悼む人

悼む人

悼む人


愛や死への思い問う鏡のような物語   
 
〈ぼくは、亡くなった人を、ほかの人とは代えられない唯一の存在として覚えておきたいんです〉と、〈悼む人〉となった静人は言う。
〈誰に愛されていたんでしょうか。誰を愛していたでしょう。
どんなことをして、人に感謝されたことがあったでしょうか〉
と、亡くなった人について尋ねつづける。
 なぜそうせずにはいられないのか、そうすることが自分になにをもたらすのか、
静人自身にもわからない。
むしろ偽善者と呼ばれ、心の病か怪しげな宗教かと警戒されることのほうが多い。
死に軽重をつけず、その人のことを決して忘れずにいるというのは、
〈人々の安逸な暮らしを乱し〉〈人々を戸惑わせ、苛立たせる〉ものだから。
 物語は、そんな静人をめぐって織りなされる。
・・・・・


物語は鏡だった。
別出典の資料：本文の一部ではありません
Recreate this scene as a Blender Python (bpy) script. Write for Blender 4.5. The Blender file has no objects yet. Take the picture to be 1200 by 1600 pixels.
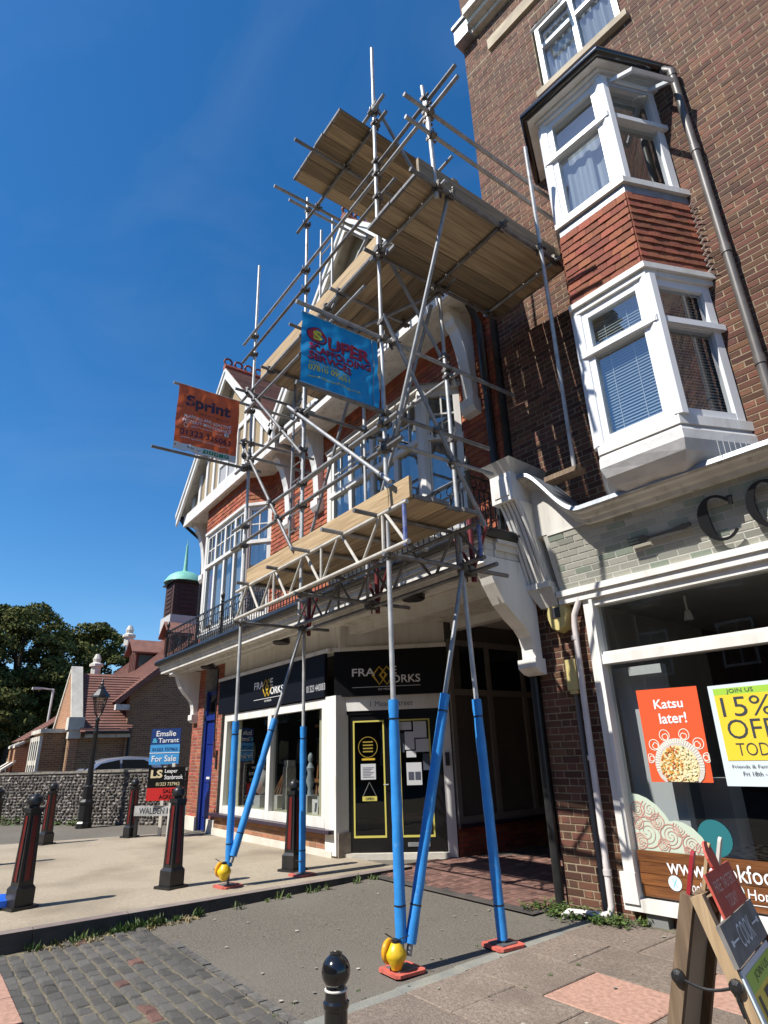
import bpy, bmesh, math, random
import numpy as np
from mathutils import Matrix, Vector
random.seed(7)
rng = np.random.default_rng(7)
R = math.radians
sc = bpy.context.scene
COL = sc.collection

# ------------------------------------------------------------------ camera
F_PX, PITCH, ROLL, YAW = 948.8, R(21.53), R(-1.89), R(-36.52)   # focal length in pixels of a 1200 wide picture
EYE = Vector((0, 0, 1.6))
cp, sp, cr, sr = math.cos(PITCH), math.sin(PITCH), math.cos(ROLL), math.sin(ROLL)
Mroll = Matrix(((cr, -sr, 0), (sr, cr, 0), (0, 0, 1)))
c_right, c_up, c_fw = Mroll @ Vector((1, 0, 0)), Mroll @ Vector((0, -cp, sp)), Mroll @ Vector((0, sp, cp))
Xw = -(math.cos(YAW) * c_fw + math.sin(YAW) * c_right)
Yw = math.cos(YAW + math.pi / 2) * c_fw + math.sin(YAW + math.pi / 2) * c_right
BAS = Matrix((Xw, Yw, c_up))
cam_d = bpy.data.cameras.new('camera'); cam = bpy.data.objects.new('camera', cam_d); COL.objects.link(cam)
cam_d.sensor_fit = 'HORIZONTAL'; cam_d.sensor_width = 36; cam_d.lens = F_PX / 1200 * 36
cam_d.clip_start = .05; cam_d.clip_end = 3000
cx_, cy_, cz_ = BAS @ Vector((1, 0, 0)), BAS @ Vector((0, -1, 0)), BAS @ Vector((0, 0, -1))
cam.matrix_world = Matrix(((cx_.x, cy_.x, cz_.x, EYE.x), (cx_.y, cy_.y, cz_.y, EYE.y), (cx_.z, cy_.z, cz_.z, EYE.z), (0, 0, 0, 1)))
sc.camera = cam

# ------------------------------------------------------------------ sky, sun, exposure
SUN_EL, SUN_AZ = R(50), math.atan2(-.11, -1.0)       # direction to the sun: x = sin(az), y = cos(az)
w = bpy.data.worlds.new('World'); sc.world = w; w.use_nodes = True
nt = w.node_tree; nt.nodes.clear()
sky = nt.nodes.new('ShaderNodeTexSky'); sky.sky_type = 'NISHITA'; sky.sun_disc = False
sky.sun_elevation = SUN_EL; sky.sun_rotation = SUN_AZ % (2 * math.pi)
sky.air_density = 1.0; sky.dust_density = .25; sky.ozone_density = 4.0; sky.altitude = 50
hs = nt.nodes.new('ShaderNodeHueSaturation'); hs.inputs['Saturation'].default_value = 1.3; hs.inputs['Value'].default_value = 1.0
bg = nt.nodes.new('ShaderNodeBackground'); bg.inputs['Strength'].default_value = .115
wo = nt.nodes.new('ShaderNodeOutputWorld')
# thin high cirrus, here and there over the whole sky
tcw = nt.nodes.new('ShaderNodeTexCoord'); mpw = nt.nodes.new('ShaderNodeMapping'); mpw.inputs['Scale'].default_value = (1.2, 2.6, 4.5); mpw.inputs['Rotation'].default_value = (.2, .1, .5)
nzw = nt.nodes.new('ShaderNodeTexNoise'); nzw.inputs['Scale'].default_value = 1.4; nzw.inputs['Detail'].default_value = 7; nzw.inputs['Distortion'].default_value = .6
mrw = nt.nodes.new('ShaderNodeMapRange'); mrw.inputs['From Min'].default_value = .5; mrw.inputs['From Max'].default_value = .85; mrw.inputs['To Max'].default_value = .055
mxw = nt.nodes.new('ShaderNodeMix'); mxw.data_type = 'RGBA'; mxw.inputs[7].default_value = (5.5, 6.2, 7.2, 1)
nt.links.new(tcw.outputs['Generated'], mpw.inputs[0]); nt.links.new(mpw.outputs[0], nzw.inputs['Vector']); nt.links.new(nzw.outputs['Fac'], mrw.inputs['Value']); nt.links.new(mrw.outputs[0], mxw.inputs[0])
nt.links.new(sky.outputs[0], hs.inputs['Color']); nt.links.new(hs.outputs[0], mxw.inputs[6]); nt.links.new(mxw.outputs[2], bg.inputs[0]); nt.links.new(bg.outputs[0], wo.inputs[0])
sd = bpy.data.lights.new('sun', 'SUN'); sd.energy = 5.0; sd.angle = R(.53); sd.color = (1, .955, .88)
sun = bpy.data.objects.new('sun', sd); COL.objects.link(sun)
sdir = Vector((math.sin(SUN_AZ) * math.cos(SUN_EL), math.cos(SUN_AZ) * math.cos(SUN_EL), math.sin(SUN_EL)))
sun.rotation_euler = sdir.to_track_quat('Z', 'Y').to_euler(); sun.location = (-8, -10, 20)
sc.view_settings.view_transform = 'Standard'; sc.view_settings.look = 'None'
sc.view_settings.exposure = 0.5; sc.view_settings.gamma = 1; sc.view_settings.use_curve_mapping = False
sc.render.engine = 'CYCLES'
sc.cycles.max_bounces = 8; sc.cycles.transparent_max_bounces = 16
sc.cycles.caustics_reflective = False; sc.cycles.caustics_refractive = False

# ------------------------------------------------------------------ measuring helpers: a sight line of the survey photo met with a known plane
def ray(px, py): return BAS @ Vector(((px - 600) / F_PX, (py - 800) / F_PX, 1.0))
def on_y(px, py, y): v = ray(px, py); return EYE + v * (y / v.y)
def on_x(px, py, x): v = ray(px, py); return EYE + v * (x / v.x)
def on_z(px, py, z): v = ray(px, py); return EYE + v * ((z - EYE.z) / v.z)
def z_at(px, py, x, y): v = ray(px, py); return EYE.z + v.z * math.hypot(x, y) / math.hypot(v.x, v.y)
BT = BAS.transposed()
def proj(p):
    q = BT @ (Vector(p) - EYE)
    if q.z < .1: return (-9999, -9999)
    return 600 + F_PX * q.x / q.z, 800 + F_PX * q.y / q.z

# ------------------------------------------------------------------ mesh helpers
class Fr:
    """a facade frame: u along the wall, d outwards, z up"""
    def __init__(s, o, ang=0.0, z=0.0):
        s.o = Vector((o[0], o[1], z)); s.a = ang
        s.u = Vector((math.cos(ang), math.sin(ang), 0)); s.n = Vector((math.sin(ang), -math.cos(ang), 0))
    def p(s, u, d, z): return s.o + s.u * u + s.n * d + Vector((0, 0, z))
    def sub(s, u, d, da): q = s.p(u, d, 0); return Fr((q.x, q.y), s.a + da, s.o.z)
    def mat(s, u, d, z, su=1, sd_=1, sz=1, tilt=0.0):
        m = Matrix((( s.u.x, -s.n.x, 0, 0), (s.u.y, -s.n.y, 0, 0), (0, 0, 1, 0), (0, 0, 0, 1)))
        return Matrix.Translation(s.p(u, d, z)) @ m @ Matrix.Rotation(tilt, 4, 'X') @ Matrix.Diagonal((su, sd_, sz, 1))
W = Fr((0, 0), 0.0)      # world: u = x, d = -y

class MB:
    def __init__(s): s.v = []; s.f = []
    def add(s, vs, fs):
        n = len(s.v); s.v += [tuple(p) for p in vs]; s.f += [tuple(i + n for i in f) for f in fs]; return s
    def hexa(s, p): return s.add(p, [(0, 3, 2, 1), (4, 5, 6, 7), (0, 1, 5, 4), (1, 2, 6, 5), (2, 3, 7, 6), (3, 0, 4, 7)])
    def box(s, fr, u0, u1, d0, d1, z0, z1):
        q = [(u0, d0), (u1, d0), (u1, d1), (u0, d1)]
        return s.hexa([fr.p(u, d, z0) for u, d in q] + [fr.p(u, d, z1) for u, d in q])
    def wbox(s, x0, x1, y0, y1, z0, z1): return s.box(W, x0, x1, -y1, -y0, z0, z1)
    def quad(s, *p): return s.add(p, [tuple(range(len(p)))])
    def prism(s, pts3a, pts3b):
        n = len(pts3a)
        return s.add(list(pts3a) + list(pts3b), [tuple(range(n))[::-1], tuple(range(n, 2 * n))] + [(i, (i + 1) % n, n + (i + 1) % n, n + i) for i in range(n)])
    def bar(s, a, b, wd, ht, up=(0, 0, 1)):
        a, b = Vector(a), Vector(b); d = (b - a).normalized(); up = Vector(up)
        x = d.cross(up)
        if x.length < 1e-4: x = d.cross(Vector((1, 0, 0)))
        x.normalize(); y = x.cross(d)
        q = [x * wd / 2 * i + y * ht / 2 * j for i, j in ((-1, -1), (1, -1), (1, 1), (-1, 1))]
        return s.hexa([a + k for k in q] + [b + k for k in q])
    def tube(s, a, b, r, n=10, r2=None, caps=True):
        return s.path([a, b], r, n, r2, caps)
    def path(s, pts, r, n=8, r2=None, caps=True, closed=False):
        pts = [Vector(p) for p in pts]; base = len(s.v); m = len(pts); ref = None
        for i, p in enumerate(pts):
            if closed: d = pts[(i + 1) % m] - pts[i - 1]
            else: d = pts[min(i + 1, m - 1)] - pts[max(i - 1, 0)]
            d.normalize()
            if ref is None:
                ref = d.orthogonal().normalized()
            x = (ref - d * ref.dot(d)).normalized(); ref = x; y = d.cross(x)
            rr = r if r2 is None else r + (r2 - r) * i / (m - 1)
            for k in range(n):
                t = 2 * math.pi * k / n; s.v.append(tuple(p + (x * math.cos(t) + y * math.sin(t)) * rr))
        for i in range(m if closed else m - 1):
            for k in range(n):
                j = (i + 1) % m
                s.f.append((base + i * n + k, base + i * n + (k + 1) % n, base + j * n + (k + 1) % n, base + j * n + k))
        if caps and not closed:
            s.f.append(tuple(base + k for k in range(n))[::-1]); s.f.append(tuple(base + (m - 1) * n + k for k in range(n)))
        return s
    def lathe(s, prof, c=(0, 0, 0), n=16, axis=None):
        c = Vector(c); base = len(s.v); rot = Vector(axis).normalized().to_track_quat('Z', 'Y').to_matrix() if axis else Matrix.Identity(3)
        for r, z in prof:
            for k in range(n):
                t = 2 * math.pi * (k + .5) / n; s.v.append(tuple(c + rot @ Vector((r * math.cos(t), r * math.sin(t), z))))
        for i in range(len(prof) - 1):
            for k in range(n):
                s.f.append((base + i * n + k, base + i * n + (k + 1) % n, base + (i + 1) * n + (k + 1) % n, base + (i + 1) * n + k))
        s.f.append(tuple(base + k for k in range(n))[::-1]); s.f.append(tuple(base + (len(prof) - 1) * n + k for k in range(n)))
        return s
    def mesh(s, name, recalc=True, smooth=False):
        me = bpy.data.meshes.new(name); me.from_pydata(s.v, [], s.f); me.validate()
        if recalc:
            bm = bmesh.new(); bm.from_mesh(me); bmesh.ops.recalc_face_normals(bm, faces=bm.faces); bm.to_mesh(me); bm.free()
        if smooth:
            me.polygons.foreach_set('use_smooth', [True] * len(me.polygons))
        return me
    def build(s, name, m, parent=None, smooth=False, recalc=True, stuff=False, label=None):
        me = s.mesh(name, recalc, smooth); me.materials.append(m)
        o = bpy.data.objects.new(name, me); COL.objects.link(o)
        if smooth:
            try:
                md = o.modifiers.new('edges', 'EDGE_SPLIT'); md.split_angle = R(38)
            except Exception: pass
        if parent is not None: adopt(o, parent)
        if stuff: o['kind'] = 'stuff'
        if label: o['label'] = label
        return o
def root_matrix(o):
    m = o.matrix_basis.copy()
    if o.parent: m = root_matrix(o.parent) @ o.matrix_parent_inverse @ m
    return m
def adopt(o, parent):      # parent without moving the child
    o.parent = parent; o.matrix_parent_inverse = root_matrix(parent).inverted()
def place(name, me, m, matrix, parent=None):
    o = bpy.data.objects.new(name, me); COL.objects.link(o); o.matrix_basis = matrix
    if parent is not None: adopt(o, parent)
    return o
def thing(name, label, cat, loc=(0, 0, 0), group=None):
    o = bpy.data.objects.new(name, None); COL.objects.link(o); o.location = loc; o.empty_display_size = .2
    return tag(o, label, cat, group)
def tag(o, label, cat, group=None):
    o['label'] = label; o['category'] = cat
    if group: o['group'] = group
    return o
def struct(o): o['kind'] = 'structure'; return o
def copy_tree(o, parent=None):
    c = o.copy(); COL.objects.link(c)
    if parent is not None: c.parent = parent
    for ch in list(o.children): copy_tree(ch, c)
    return c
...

〈悼む人〉は物語から旅立って、読み手の生きる現実へと渡ってきた。
静人の声が遠くから聞こえる。
その声は、

あなたには自分のことを悼んでくれる人がいますか。

あなたが悼みたい相手はいますか、

と繰り返し問いかけてくるのである。

                      〔重松清・評 抜粋〕


愛や死について、いつも考えているような気がします。